The total is N5,725,920,535. Lawmakers were also stunned when the agency could also not produce documents to justify its Internal Generated Revenue (IGR) and the administrative charge. Earlier, Abe warned that the National Assembly would no longer condone extra-budgetary spending from any ministry, department and agency (MDA).
He insisted that any public institution under the Ministry of Petroleum Resources must not spend any fund unless it is appropriated by the National Assembly. “What I want to bring to our attention is the attitude of some of our operators in the sector, who always think that except appropriations are drawn directly from the Consolidated Revenue Fund, they are not accountable to parliament for it.
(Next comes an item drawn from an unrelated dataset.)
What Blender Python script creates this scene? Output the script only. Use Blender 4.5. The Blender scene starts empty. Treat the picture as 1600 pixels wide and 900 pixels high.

I want to make it very, very, clear that except the money that you get from your father’s farm or your grandfather’s farm is spent, any amount that comes through you, or to you is expended through any agency as part of the public responsibility is subject to review by the people of Nigeria and the National Assembly that represents the interest of the people of Nigeria.
“So, nobody can receive money on behalf of the Nigerian people, spend it on his own behalf without reference to the National Assembly. I say it in particular reference to those agencies that are by law allowed to generate and make their own expenditure, noting that those expenditures that are not drawn directly on the national budget must also come here and be approved by the parliament and except it is approved, nobody should spend any money or disburse any fund that is not pre-approved by parliament.
“So, if that had been going on in the past, I believe that this meeting today, we should put a final stop to it; it shouldn’t happen again. I want all of us to take that into consideration,” Abe said. Meanwhile, the managements of the Kaduna, Warri and Port Harcourt refineries shunned a scheduled budget defence before the National Assembly yesterday.
No representative of the refineries showed up to defend their 2013 budgets and the proposed $1.6 billion allocation for the much-needed Turn Around Maintenance (TAM).